What the task requires: Extract all lines containing "empty".

— Start Entries shown —

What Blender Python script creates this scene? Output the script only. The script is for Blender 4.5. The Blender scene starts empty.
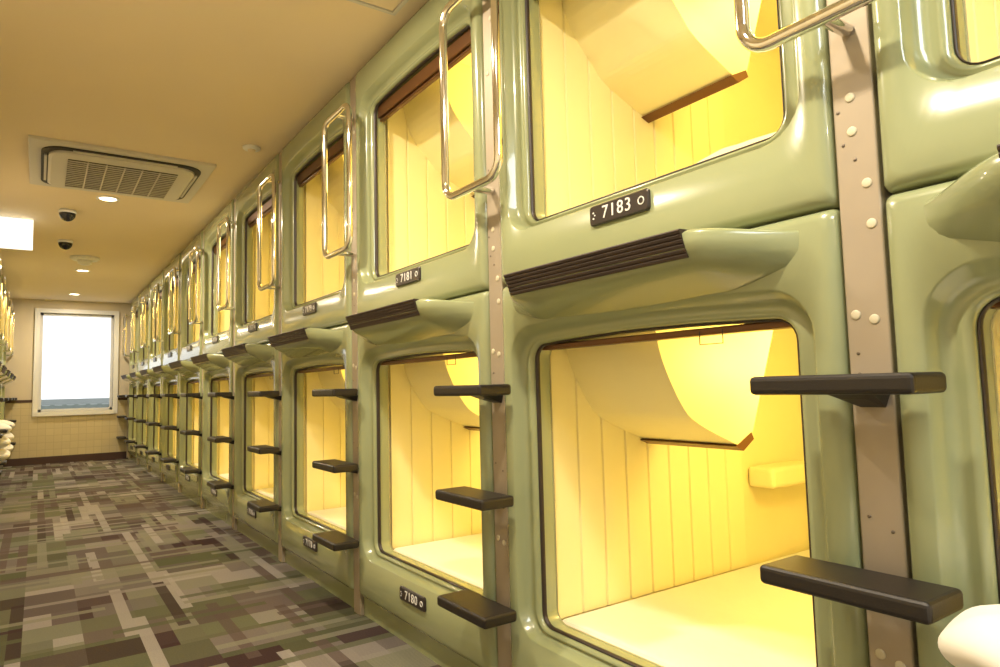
import bpy, bmesh, math, random
from mathutils import Vector, Matrix
random.seed(4)
C = bpy.context.scene.collection
sc = bpy.context.scene
try:
    sc.view_settings.view_transform = 'Standard'
except Exception: pass

# ------------------------------------------------------------------ materials
def nmat(name):
    m = bpy.data.materials.new(name); m.use_nodes = True
    return m, m.node_tree, m.node_tree.nodes['Principled BSDF']
def setp(b, **k):
    for a, v in k.items():
        a = {'color':'Base Color','rough':'Roughness','metal':'Metallic','coat':'Coat Weight','coatr':'Coat Roughness',
             'em':'Emission Color','es':'Emission Strength','spec':'Specular IOR Level'}[a]
        if a in ('Base Color','Emission Color'): v = (*v, 1)
        b.inputs[a].default_value = v
def mat(name, color, rough=.5, noise=.06, nscale=6, bump=0, bscale=200, **k):
    m, t, b = nmat(name)
    setp(b, color=color, rough=rough, **k)
    if noise:
        tc = t.nodes.new('ShaderNodeTexCoord'); n = t.nodes.new('ShaderNodeTexNoise'); n.inputs['Scale'].default_value = nscale
        t.links.new(tc.outputs['Object'], n.inputs['Vector'])
        mx = t.nodes.new('ShaderNodeMix'); mx.data_type = 'RGBA'
        mx.inputs['A'].default_value = (*[c*(1-noise) for c in color], 1)
        mx.inputs['B'].default_value = (*[min(1, c*(1+noise)) for c in color], 1)
        t.links.new(n.outputs['Fac'], mx.inputs['Factor']); t.links.new(mx.outputs['Result'], b.inputs['Base Color'])
    if bump:
        tc = t.nodes.new('ShaderNodeTexCoord'); n = t.nodes.new('ShaderNodeTexNoise'); n.inputs['Scale'].default_value = bscale
        bp = t.nodes.new('ShaderNodeBump'); bp.inputs['Strength'].default_value = bump; bp.inputs['Distance'].default_value = .01
        t.links.new(tc.outputs['Object'], n.inputs['Vector']); t.links.new(n.outputs['Fac'], bp.inputs['Height'])
        t.links.new(bp.outputs['Normal'], b.inputs['Normal'])
    return m

M_shell = mat('sage_fibreglass', (.285, .32, .175), .24, .04, 3, coat=.7, coatr=.05)
M_cream = mat('cream_plastic', (.87, .80, .45), .45, .03)
M_gasket = mat('dark_gasket', (.03, .02, .015), .4, 0)
M_brown = mat('bronze_rail', (.14, .06, .02), .35, .1, metal=.4)
M_tread = mat('brown_rubber', (.035, .02, .014), .6, .1)
M_black = mat('black_plastic', (.011, .008, .007), .45, .1, bump=.05, bscale=400)
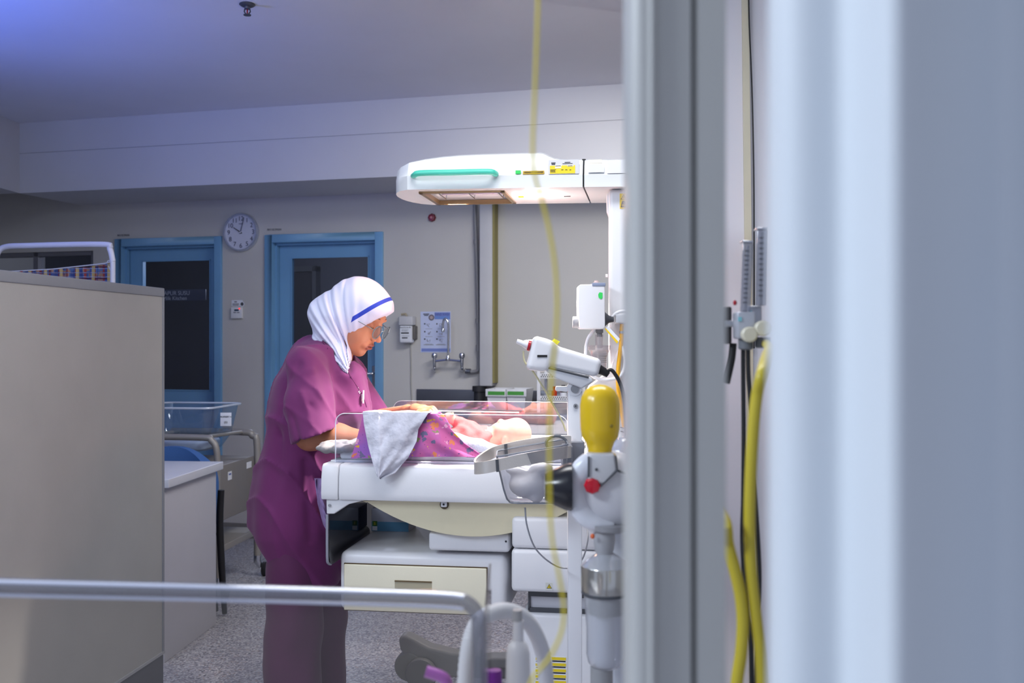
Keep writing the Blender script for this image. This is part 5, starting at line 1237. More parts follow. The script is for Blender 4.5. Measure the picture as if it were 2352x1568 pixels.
# ============================================================ EQUIPMENT BESIDE THE WARMER
# white stand post with the scanner cradle on top
pd = 2.62
t = thing('equipment_stand', Vector((P(1320, 900, pd).x, pd, 0)), 'slim white upright equipment stand at the right end of the warmer', 'stand')
xa, xb = P(1305, 900, pd).x, P(1337, 900, pd).x; zt = P(1320, 900, pd).z
MB().box(CF, xa, xb, pd, pd + .05, .03, zt).build('post', white2, t, .003)
MB().lathe(P(1320, 893, pd) + Vector((0, .05, 0)), (0, -1, 0), [(0, 0), (.0185, 0), (.0185, .052), (.0, .052)], n=30).build('pivot', white2, t)
MB().lathe(P(1320, 893, pd - .003), (0, -1, 0), [(0, 0), (.0105, 0), (.0105, .003), (0, .003)], n=24).build('pivot_cap', grey, t)
for y in (932, 1047): 
    s = MB().lathe(P(1322, y, pd - .001), (0, -1, 0), [(0, 0), (.006, 0), (.006, .003), (0, .003)], n=18).build('bolt', grey, t); MB().lathe(P(1322, y, pd - .0045), (0, -1, 0), [(0, 0), (.0025, 0), (.0025, .001), (0, .001)], n=10).build('bolt_socket', dgrey, s)
MB().box(CF, P(1303, 0, pd).x, P(1342, 0, pd).x, pd - .006, pd + .056, P(0, 1066, pd).z, P(0, 1013, pd).z).build('clamp', M('clamp_grey', (128, 130, 138), .4, .3), t, .004)
MB().box(CF, xa - .12, xb + .12, pd - .1, pd - .05, .02, .05).box(CF, xa - .01, xb + .01, pd - .1, pd + .35, .02, .05).build('foot', white2, t, .008)
# scanner head
def F3(x, y, dd=0): return P(x, y, pd + .02 + dd)
t = thing('handheld_scanner', F3(1310, 870), 'white handheld medical scanner resting on the stand cradle', 'scanner')
a, c = A(F3(1240, 814)), A(F3(1372, 846)); ax_ = (c - a) / np.linalg.norm(c - a); up_ = np.array([-ax_[2], 0, ax_[0]]); 
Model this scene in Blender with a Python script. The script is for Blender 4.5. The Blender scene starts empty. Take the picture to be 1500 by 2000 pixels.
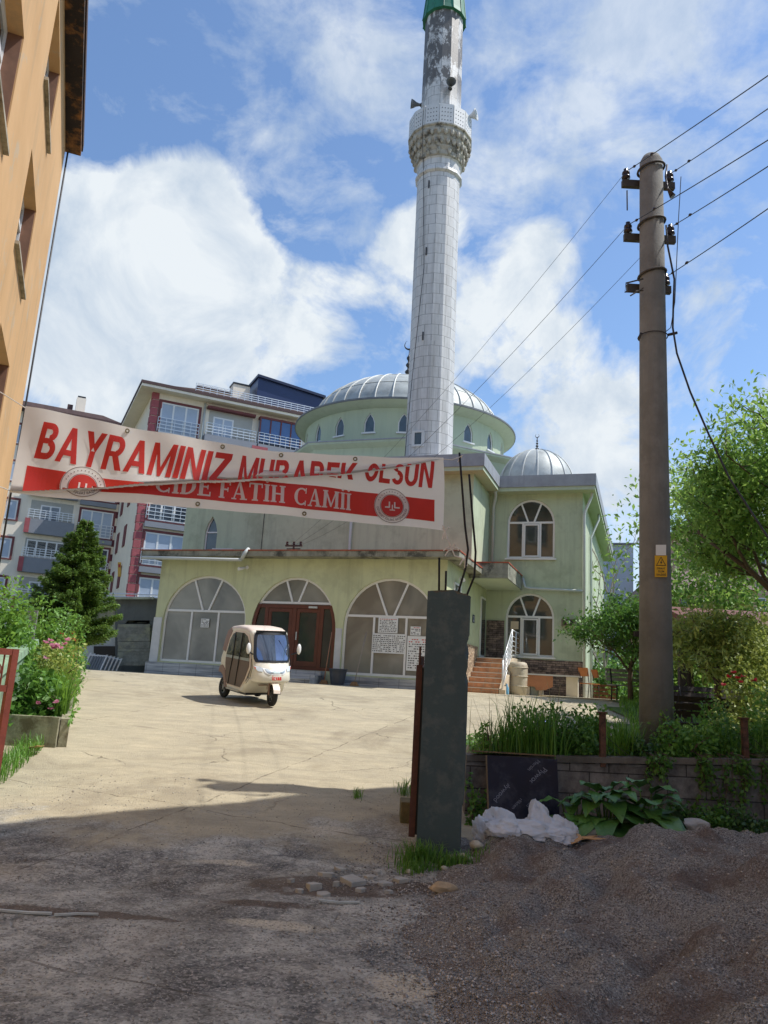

— End Entries shown —

Exercise result:
What Blender Python script creates this scene? Output the script only. The script is for Blender 4.5. The Blender scene starts empty.
Model this scene in Blender with a Python script. The script is for Blender 4.5. The Blender scene starts empty. Take the picture to be 1500 by 2000 pixels.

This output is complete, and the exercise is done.